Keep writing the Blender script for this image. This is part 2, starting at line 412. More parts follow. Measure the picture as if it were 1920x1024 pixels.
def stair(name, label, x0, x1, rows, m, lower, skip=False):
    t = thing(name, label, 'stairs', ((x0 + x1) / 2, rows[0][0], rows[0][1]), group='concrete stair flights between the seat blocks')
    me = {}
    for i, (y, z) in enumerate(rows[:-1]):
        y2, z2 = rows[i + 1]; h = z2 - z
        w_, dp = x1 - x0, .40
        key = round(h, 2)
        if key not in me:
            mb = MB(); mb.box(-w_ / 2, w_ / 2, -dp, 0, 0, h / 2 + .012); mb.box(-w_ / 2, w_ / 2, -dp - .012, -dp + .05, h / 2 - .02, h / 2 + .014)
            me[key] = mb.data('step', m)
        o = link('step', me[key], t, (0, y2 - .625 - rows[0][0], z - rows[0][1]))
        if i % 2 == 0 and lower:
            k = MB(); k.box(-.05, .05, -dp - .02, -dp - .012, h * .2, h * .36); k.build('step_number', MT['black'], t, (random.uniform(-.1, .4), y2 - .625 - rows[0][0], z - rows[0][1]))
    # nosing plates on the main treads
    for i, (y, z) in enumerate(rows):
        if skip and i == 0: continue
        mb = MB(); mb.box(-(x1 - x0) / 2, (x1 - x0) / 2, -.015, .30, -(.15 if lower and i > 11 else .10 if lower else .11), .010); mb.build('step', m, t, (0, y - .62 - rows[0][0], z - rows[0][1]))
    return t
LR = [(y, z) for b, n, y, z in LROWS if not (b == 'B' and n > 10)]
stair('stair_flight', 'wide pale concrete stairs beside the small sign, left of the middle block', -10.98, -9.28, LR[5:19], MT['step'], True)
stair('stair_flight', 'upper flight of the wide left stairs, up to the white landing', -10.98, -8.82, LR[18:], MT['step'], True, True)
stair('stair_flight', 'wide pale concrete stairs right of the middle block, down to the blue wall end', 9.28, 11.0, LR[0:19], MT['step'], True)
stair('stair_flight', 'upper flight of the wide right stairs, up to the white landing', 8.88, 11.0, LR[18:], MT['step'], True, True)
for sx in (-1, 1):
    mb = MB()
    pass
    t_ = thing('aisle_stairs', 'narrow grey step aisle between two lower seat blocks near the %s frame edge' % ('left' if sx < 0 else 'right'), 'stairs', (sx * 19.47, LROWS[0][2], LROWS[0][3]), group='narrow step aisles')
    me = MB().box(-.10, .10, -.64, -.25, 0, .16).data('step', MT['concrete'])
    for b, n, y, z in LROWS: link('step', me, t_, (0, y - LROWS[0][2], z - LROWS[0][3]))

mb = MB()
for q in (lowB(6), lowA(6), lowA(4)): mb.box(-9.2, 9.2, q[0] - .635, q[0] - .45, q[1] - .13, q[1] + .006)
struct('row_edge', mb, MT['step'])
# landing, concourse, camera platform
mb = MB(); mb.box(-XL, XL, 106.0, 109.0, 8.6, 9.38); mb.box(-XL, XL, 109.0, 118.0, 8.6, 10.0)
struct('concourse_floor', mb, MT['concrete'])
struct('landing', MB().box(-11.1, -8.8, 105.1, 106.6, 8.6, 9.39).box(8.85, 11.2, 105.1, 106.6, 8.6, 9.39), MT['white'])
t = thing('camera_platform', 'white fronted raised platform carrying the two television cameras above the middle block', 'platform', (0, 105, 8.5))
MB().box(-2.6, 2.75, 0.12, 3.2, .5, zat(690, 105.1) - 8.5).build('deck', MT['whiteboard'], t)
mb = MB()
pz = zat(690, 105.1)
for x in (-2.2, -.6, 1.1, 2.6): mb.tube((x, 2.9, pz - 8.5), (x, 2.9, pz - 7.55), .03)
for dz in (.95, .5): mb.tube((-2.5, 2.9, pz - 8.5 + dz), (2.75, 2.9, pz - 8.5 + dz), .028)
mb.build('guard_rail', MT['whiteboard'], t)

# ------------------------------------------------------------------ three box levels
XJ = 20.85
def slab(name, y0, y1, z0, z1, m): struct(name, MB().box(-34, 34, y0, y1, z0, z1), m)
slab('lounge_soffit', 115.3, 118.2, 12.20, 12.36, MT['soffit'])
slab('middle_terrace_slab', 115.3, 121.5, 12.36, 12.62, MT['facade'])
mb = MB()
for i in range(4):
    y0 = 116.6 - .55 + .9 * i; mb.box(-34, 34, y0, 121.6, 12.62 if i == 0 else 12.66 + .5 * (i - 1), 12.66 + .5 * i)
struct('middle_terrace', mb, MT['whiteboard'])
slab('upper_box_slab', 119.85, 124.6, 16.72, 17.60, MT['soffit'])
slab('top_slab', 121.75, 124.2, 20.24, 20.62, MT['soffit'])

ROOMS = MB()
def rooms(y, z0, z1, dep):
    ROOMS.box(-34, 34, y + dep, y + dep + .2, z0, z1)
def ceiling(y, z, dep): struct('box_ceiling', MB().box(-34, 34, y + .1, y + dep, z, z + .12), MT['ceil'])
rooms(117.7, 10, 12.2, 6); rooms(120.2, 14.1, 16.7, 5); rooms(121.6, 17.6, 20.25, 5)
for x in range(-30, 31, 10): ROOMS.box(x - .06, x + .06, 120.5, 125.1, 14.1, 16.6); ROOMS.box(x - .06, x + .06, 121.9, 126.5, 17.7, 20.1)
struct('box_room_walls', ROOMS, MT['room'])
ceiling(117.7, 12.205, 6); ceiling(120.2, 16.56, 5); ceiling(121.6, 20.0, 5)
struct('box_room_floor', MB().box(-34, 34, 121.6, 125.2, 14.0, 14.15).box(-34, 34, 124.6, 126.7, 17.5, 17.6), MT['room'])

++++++

Repeat only the lines from the one holding "12.36, 12.62, MT['facade'])" through the last line of the data.

◆ **RESPONSE TO THIS EXERCISE**:
slab('middle_terrace_slab', 115.3, 121.5, 12.36, 12.62, MT['facade'])
mb = MB()
for i in range(4):
    y0 = 116.6 - .55 + .9 * i; mb.box(-34, 34, y0, 121.6, 12.62 if i == 0 else 12.66 + .5 * (i - 1), 12.66 + .5 * i)
struct('middle_terrace', mb, MT['whiteboard'])
slab('upper_box_slab', 119.85, 124.6, 16.72, 17.60, MT['soffit'])
slab('top_slab', 121.75, 124.2, 20.24, 20.62, MT['soffit'])

ROOMS = MB()
def rooms(y, z0, z1, dep):
    ROOMS.box(-34, 34, y + dep, y + dep + .2, z0, z1)
def ceiling(y, z, dep): struct('box_ceiling', MB().box(-34, 34, y + .1, y + dep, z, z + .12), MT['ceil'])
rooms(117.7, 10, 12.2, 6); rooms(120.2, 14.1, 16.7, 5); rooms(121.6, 17.6, 20.25, 5)
for x in range(-30, 31, 10): ROOMS.box(x - .06, x + .06, 120.5, 125.1, 14.1, 16.6); ROOMS.box(x - .06, x + .06, 121.9, 126.5, 17.7, 20.1)
struct('box_room_walls', ROOMS, MT['room'])
ceiling(117.7, 12.205, 6); ceiling(120.2, 16.56, 5); ceiling(121.6, 20.0, 5)
struct('box_room_floor', MB().box(-34, 34, 121.6, 125.2, 14.0, 14.15).box(-34, 34, 124.6, 126.7, 17.5, 17.6), MT['room'])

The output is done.